Dataset items:

====================

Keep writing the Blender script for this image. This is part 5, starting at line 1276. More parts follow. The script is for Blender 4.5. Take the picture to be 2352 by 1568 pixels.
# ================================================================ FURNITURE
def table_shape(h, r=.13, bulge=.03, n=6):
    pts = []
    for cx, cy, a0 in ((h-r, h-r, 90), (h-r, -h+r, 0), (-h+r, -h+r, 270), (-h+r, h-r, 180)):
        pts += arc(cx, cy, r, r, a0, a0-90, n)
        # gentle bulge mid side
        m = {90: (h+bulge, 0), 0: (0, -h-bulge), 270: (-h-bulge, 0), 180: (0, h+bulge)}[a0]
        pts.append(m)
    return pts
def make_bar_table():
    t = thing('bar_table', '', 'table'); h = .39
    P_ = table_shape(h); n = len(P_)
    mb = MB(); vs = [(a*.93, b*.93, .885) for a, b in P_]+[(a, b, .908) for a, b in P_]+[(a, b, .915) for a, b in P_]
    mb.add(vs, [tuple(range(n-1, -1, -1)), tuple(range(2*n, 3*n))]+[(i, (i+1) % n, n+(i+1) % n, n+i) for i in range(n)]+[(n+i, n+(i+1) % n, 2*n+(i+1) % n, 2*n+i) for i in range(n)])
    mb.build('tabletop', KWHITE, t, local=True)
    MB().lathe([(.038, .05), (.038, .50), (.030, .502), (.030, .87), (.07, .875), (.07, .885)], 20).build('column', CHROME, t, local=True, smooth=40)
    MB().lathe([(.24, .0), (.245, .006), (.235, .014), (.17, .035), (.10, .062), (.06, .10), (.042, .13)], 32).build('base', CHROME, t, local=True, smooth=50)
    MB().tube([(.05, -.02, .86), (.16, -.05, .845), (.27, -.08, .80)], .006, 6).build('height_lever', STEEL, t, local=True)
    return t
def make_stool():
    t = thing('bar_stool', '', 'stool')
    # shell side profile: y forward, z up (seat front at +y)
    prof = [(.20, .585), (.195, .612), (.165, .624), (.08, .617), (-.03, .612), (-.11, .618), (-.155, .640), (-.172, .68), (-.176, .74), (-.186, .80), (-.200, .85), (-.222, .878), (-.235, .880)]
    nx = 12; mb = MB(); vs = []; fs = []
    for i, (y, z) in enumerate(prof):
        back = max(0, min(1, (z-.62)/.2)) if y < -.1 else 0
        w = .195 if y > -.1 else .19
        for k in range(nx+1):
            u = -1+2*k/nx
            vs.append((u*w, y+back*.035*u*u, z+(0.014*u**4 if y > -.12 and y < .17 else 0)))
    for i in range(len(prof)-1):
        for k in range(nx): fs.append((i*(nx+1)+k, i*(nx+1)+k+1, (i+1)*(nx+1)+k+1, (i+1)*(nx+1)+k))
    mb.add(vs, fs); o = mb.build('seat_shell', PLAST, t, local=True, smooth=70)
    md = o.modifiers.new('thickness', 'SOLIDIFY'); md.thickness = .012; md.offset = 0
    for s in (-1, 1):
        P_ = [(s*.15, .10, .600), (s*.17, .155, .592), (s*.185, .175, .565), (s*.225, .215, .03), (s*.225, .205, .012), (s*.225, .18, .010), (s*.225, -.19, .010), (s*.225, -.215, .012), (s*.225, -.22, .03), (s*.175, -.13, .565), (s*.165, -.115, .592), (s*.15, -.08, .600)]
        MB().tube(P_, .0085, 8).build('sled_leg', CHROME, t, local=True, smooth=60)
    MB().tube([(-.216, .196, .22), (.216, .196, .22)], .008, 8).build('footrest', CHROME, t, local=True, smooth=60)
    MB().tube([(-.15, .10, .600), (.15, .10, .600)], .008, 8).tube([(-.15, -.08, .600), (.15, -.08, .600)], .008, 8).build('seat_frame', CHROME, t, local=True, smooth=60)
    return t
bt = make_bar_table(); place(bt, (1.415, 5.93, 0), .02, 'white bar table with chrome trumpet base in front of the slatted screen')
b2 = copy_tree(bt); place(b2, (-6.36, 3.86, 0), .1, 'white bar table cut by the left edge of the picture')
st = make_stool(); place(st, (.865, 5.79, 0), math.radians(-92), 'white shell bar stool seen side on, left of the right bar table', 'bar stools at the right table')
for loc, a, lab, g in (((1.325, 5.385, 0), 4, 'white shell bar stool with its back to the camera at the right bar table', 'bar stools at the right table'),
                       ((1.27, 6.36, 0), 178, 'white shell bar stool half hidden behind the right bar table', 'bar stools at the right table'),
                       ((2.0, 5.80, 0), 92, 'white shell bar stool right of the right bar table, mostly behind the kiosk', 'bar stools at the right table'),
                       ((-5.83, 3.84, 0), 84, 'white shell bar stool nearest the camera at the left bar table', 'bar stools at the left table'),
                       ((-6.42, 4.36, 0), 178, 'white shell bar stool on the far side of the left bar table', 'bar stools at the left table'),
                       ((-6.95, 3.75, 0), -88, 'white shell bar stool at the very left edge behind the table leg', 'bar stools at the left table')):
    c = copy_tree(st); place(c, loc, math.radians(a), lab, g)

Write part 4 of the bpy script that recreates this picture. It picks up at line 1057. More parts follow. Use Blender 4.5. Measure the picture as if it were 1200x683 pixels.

====================

Output all of the material exactly as written.

Keep writing the Blender script for this image. This is part 5, starting at line 1276. More parts follow. The script is for Blender 4.5. Take the picture to be 2352 by 1568 pixels.
# ================================================================ FURNITURE
def table_shape(h, r=.13, bulge=.03, n=6):
    pts = []
    for cx, cy, a0 in ((h-r, h-r, 90), (h-r, -h+r, 0), (-h+r, -h+r, 270), (-h+r, h-r, 180)):
        pts += arc(cx, cy, r, r, a0, a0-90, n)
        # gentle bulge mid side
        m = {90: (h+bulge, 0), 0: (0, -h-bulge), 270: (-h-bulge, 0), 180: (0, h+bulge)}[a0]
        pts.append(m)
    return pts
def make_bar_table():
    t = thing('bar_table', '', 'table'); h = .39
    P_ = table_shape(h); n = len(P_)
    mb = MB(); vs = [(a*.93, b*.93, .885) for a, b in P_]+[(a, b, .908) for a, b in P_]+[(a, b, .915) for a, b in P_]
    mb.add(vs, [tuple(range(n-1, -1, -1)), tuple(range(2*n, 3*n))]+[(i, (i+1) % n, n+(i+1) % n, n+i) for i in range(n)]+[(n+i, n+(i+1) % n, 2*n+(i+1) % n, 2*n+i) for i in range(n)])
    mb.build('tabletop', KWHITE, t, local=True)
    MB().lathe([(.038, .05), (.038, .50), (.030, .502), (.030, .87), (.07, .875), (.07, .885)], 20).build('column', CHROME, t, local=True, smooth=40)
    MB().lathe([(.24, .0), (.245, .006), (.235, .014), (.17, .035), (.10, .062), (.06, .10), (.042, .13)], 32).build('base', CHROME, t, local=True, smooth=50)
    MB().tube([(.05, -.02, .86), (.16, -.05, .845), (.27, -.08, .80)], .006, 6).build('height_lever', STEEL, t, local=True)
    return t
def make_stool():
    t = thing('bar_stool', '', 'stool')
    # shell side profile: y forward, z up (seat front at +y)
    prof = [(.20, .585), (.195, .612), (.165, .624), (.08, .617), (-.03, .612), (-.11, .618), (-.155, .640), (-.172, .68), (-.176, .74), (-.186, .80), (-.200, .85), (-.222, .878), (-.235, .880)]
    nx = 12; mb = MB(); vs = []; fs = []
    for i, (y, z) in enumerate(prof):
        back = max(0, min(1, (z-.62)/.2)) if y < -.1 else 0
        w = .195 if y > -.1 else .19
        for k in range(nx+1):
            u = -1+2*k/nx
            vs.append((u*w, y+back*.035*u*u, z+(0.014*u**4 if y > -.12 and y < .17 else 0)))
    for i in range(len(prof)-1):
        for k in range(nx): fs.append((i*(nx+1)+k, i*(nx+1)+k+1, (i+1)*(nx+1)+k+1, (i+1)*(nx+1)+k))
    mb.add(vs, fs); o = mb.build('seat_shell', PLAST, t, local=True, smooth=70)
    md = o.modifiers.new('thickness', 'SOLIDIFY'); md.thickness = .012; md.offset = 0
    for s in (-1, 1):
        P_ = [(s*.15, .10, .600), (s*.17, .155, .592), (s*.185, .175, .565), (s*.225, .215, .03), (s*.225, .205, .012), (s*.225, .18, .010), (s*.225, -.19, .010), (s*.225, -.215, .012), (s*.225, -.22, .03), (s*.175, -.13, .565), (s*.165, -.115, .592), (s*.15, -.08, .600)]
        MB().tube(P_, .0085, 8).build('sled_leg', CHROME, t, local=True, smooth=60)
    MB().tube([(-.216, .196, .22), (.216, .196, .22)], .008, 8).build('footrest', CHROME, t, local=True, smooth=60)
    MB().tube([(-.15, .10, .600), (.15, .10, .600)], .008, 8).tube([(-.15, -.08, .600), (.15, -.08, .600)], .008, 8).build('seat_frame', CHROME, t, local=True, smooth=60)
    return t
bt = make_bar_table(); place(bt, (1.415, 5.93, 0), .02, 'white bar table with chrome trumpet base in front of the slatted screen')
b2 = copy_tree(bt); place(b2, (-6.36, 3.86, 0), .1, 'white bar table cut by the left edge of the picture')
st = make_stool(); place(st, (.865, 5.79, 0), math.radians(-92), 'white shell bar stool seen side on, left of the right bar table', 'bar stools at the right table')
for loc, a, lab, g in (((1.325, 5.385, 0), 4, 'white shell bar stool with its back to the camera at the right bar table', 'bar stools at the right table'),
                       ((1.27, 6.36, 0), 178, 'white shell bar stool half hidden behind the right bar table', 'bar stools at the right table'),
                       ((2.0, 5.80, 0), 92, 'white shell bar stool right of the right bar table, mostly behind the kiosk', 'bar stools at the right table'),
                       ((-5.83, 3.84, 0), 84, 'white shell bar stool nearest the camera at the left bar table', 'bar stools at the left table'),
                       ((-6.42, 4.36, 0), 178, 'white shell bar stool on the far side of the left bar table', 'bar stools at the left table'),
                       ((-6.95, 3.75, 0), -88, 'white shell bar stool at the very left edge behind the table leg', 'bar stools at the left table')):
    c = copy_tree(st); place(c, loc, math.radians(a), lab, g)

Write part 4 of the bpy script that recreates this picture. It picks up at line 1057. More parts follow. Use Blender 4.5. Measure the picture as if it were 1200x683 pixels.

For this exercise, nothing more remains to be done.